On the electrical side the results were reassuring. Every one of the eight strings passed its IEC 62446-1 tests, with insulation resistance, earth continuity, voltage and current all within limits and closely matched to one another, and no safety conditions triggered.

This is where reading the two datasets together changed the answer. A uniform warm band set against eight electrically healthy strings is the signature of how the array was operating at the instant of capture, not of failing modules. When a group of modules is momentarily not exporting its energy, perhaps because of how the inverter was tracking at that moment, it dissipates that energy as heat and runs warm, even though the modules themselves are sound. The electrical tests confirmed the strings were in good order, so the warm band was correctly read as an operating-state question to investigate, not a set of degraded panels to replace.

The owner received a certified report, signed off by our Level 3 Master Thermographer, that carried the work through survey, analysis and reporting and set out each finding with its severity, its consequence and its priority. Crucially, it separated the one item worth investigating from the results that were simply healthy, so attention and budget could go where they genuinely mattered. In line with good practice, the report does not prescribe specific repairs.
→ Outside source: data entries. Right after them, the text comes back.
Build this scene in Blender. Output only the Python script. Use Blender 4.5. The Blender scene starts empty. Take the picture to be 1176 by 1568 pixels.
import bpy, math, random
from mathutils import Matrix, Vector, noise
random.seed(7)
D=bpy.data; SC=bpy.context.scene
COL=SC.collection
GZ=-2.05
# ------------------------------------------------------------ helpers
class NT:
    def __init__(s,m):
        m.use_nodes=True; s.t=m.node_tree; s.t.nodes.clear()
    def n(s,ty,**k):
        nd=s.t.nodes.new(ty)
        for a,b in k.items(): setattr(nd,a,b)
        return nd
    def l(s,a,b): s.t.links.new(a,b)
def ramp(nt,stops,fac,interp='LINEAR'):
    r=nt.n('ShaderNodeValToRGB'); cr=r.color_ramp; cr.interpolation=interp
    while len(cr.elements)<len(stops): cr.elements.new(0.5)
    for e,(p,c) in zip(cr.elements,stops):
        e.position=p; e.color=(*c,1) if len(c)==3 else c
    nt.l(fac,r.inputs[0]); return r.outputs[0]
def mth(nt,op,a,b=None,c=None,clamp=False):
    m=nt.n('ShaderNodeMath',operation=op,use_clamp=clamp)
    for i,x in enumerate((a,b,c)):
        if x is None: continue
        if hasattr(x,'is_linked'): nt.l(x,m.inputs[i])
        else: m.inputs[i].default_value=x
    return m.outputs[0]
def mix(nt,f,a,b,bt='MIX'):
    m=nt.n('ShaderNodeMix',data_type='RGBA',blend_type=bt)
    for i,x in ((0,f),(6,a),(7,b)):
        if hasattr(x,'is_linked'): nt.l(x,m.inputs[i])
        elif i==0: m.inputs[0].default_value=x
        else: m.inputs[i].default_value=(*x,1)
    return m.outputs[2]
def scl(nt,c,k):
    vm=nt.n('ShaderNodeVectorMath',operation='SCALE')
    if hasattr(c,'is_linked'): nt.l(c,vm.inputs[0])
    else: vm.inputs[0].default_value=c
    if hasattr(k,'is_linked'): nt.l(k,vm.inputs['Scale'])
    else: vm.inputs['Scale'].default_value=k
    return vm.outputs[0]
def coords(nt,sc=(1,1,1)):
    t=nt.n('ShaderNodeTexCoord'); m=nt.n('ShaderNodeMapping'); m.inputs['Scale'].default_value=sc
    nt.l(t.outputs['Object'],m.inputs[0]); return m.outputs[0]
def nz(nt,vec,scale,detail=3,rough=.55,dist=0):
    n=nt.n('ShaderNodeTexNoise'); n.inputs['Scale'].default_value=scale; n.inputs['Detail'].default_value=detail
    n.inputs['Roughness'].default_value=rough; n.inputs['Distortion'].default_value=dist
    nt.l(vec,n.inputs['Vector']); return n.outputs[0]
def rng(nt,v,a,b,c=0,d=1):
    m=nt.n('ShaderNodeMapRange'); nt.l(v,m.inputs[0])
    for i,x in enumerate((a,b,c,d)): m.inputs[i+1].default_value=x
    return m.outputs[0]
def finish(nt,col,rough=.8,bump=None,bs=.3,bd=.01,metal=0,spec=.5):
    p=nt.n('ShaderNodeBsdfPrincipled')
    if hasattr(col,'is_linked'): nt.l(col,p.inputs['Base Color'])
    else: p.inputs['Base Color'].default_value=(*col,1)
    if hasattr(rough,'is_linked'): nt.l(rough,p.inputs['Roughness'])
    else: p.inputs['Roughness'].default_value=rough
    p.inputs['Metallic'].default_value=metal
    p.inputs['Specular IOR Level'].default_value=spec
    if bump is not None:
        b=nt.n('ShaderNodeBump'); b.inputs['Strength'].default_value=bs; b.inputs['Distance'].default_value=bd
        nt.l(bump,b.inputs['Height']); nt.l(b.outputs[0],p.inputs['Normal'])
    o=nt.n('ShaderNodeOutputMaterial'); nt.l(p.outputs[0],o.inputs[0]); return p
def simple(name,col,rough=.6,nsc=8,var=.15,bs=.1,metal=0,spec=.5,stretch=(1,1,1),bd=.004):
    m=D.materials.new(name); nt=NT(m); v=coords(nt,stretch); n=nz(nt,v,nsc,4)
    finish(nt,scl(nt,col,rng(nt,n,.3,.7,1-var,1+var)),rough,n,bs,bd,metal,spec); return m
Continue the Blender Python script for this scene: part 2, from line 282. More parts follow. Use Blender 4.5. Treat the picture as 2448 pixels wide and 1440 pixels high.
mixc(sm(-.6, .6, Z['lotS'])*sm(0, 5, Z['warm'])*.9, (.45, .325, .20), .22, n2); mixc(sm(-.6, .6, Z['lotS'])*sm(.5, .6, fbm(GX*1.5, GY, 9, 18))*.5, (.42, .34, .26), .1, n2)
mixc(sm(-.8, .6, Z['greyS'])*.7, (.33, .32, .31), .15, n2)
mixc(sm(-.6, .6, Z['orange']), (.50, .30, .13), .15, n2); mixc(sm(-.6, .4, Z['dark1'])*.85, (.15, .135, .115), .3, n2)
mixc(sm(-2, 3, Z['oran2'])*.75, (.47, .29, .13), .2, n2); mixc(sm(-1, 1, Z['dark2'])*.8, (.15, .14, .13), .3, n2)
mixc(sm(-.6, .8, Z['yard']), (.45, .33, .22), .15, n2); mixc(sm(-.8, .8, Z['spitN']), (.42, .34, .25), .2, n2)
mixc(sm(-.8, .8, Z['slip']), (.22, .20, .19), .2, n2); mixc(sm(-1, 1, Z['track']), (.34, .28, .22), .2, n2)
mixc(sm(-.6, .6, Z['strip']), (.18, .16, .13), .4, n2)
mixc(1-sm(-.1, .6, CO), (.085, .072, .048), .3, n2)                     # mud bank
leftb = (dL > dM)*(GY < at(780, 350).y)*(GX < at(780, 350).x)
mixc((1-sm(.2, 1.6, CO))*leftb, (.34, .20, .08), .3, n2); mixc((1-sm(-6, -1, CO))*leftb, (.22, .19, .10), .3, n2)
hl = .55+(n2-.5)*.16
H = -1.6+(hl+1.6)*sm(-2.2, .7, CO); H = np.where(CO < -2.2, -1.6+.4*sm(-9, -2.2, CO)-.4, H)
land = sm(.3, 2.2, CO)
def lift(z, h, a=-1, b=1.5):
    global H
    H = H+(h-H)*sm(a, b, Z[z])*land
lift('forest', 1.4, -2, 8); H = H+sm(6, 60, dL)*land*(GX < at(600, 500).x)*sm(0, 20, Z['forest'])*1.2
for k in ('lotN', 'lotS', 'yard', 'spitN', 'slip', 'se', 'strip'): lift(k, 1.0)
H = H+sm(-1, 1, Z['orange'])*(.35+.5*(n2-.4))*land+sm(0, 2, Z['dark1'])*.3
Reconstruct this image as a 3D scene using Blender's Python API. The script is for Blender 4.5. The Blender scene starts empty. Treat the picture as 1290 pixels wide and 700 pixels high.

Instead it identifies the areas warranting further investigation by a suitably qualified electrical contractor.

Next steps for the owner:

• Investigate the operating cause behind the warm band as the clear first priority
• Keep the soiled modules and the single cell anomaly under review at the next scheduled inspection
• Use the certified report as the baseline thermal record for future comparison

More broadly, this project shows why combined inspection is becoming the expectation for commercial solar assets. As portfolios age and owners look to protect long-term yield, the ability to cross-check a thermal pattern against hard electrical evidence is what separates a confident, actionable result from a worrying image without context. It is the difference between knowing what to do next and guessing.

The standout feature of this inspection was not the size of the array or the number of findings, it was the interpretation. A thermal survey on its own might have flagged forty warm modules and left the owner fearing a major fault. The electrical string testing, read alongside the thermal data by our Level 3 Master Thermographer, reframed that pattern entirely. This is the practical value of a combined inspection and of the Consequence Classification approach, where technical findings are translated into clear commercial meaning, so that an alarming-looking image becomes a precise, defensible and genuinely useful answer.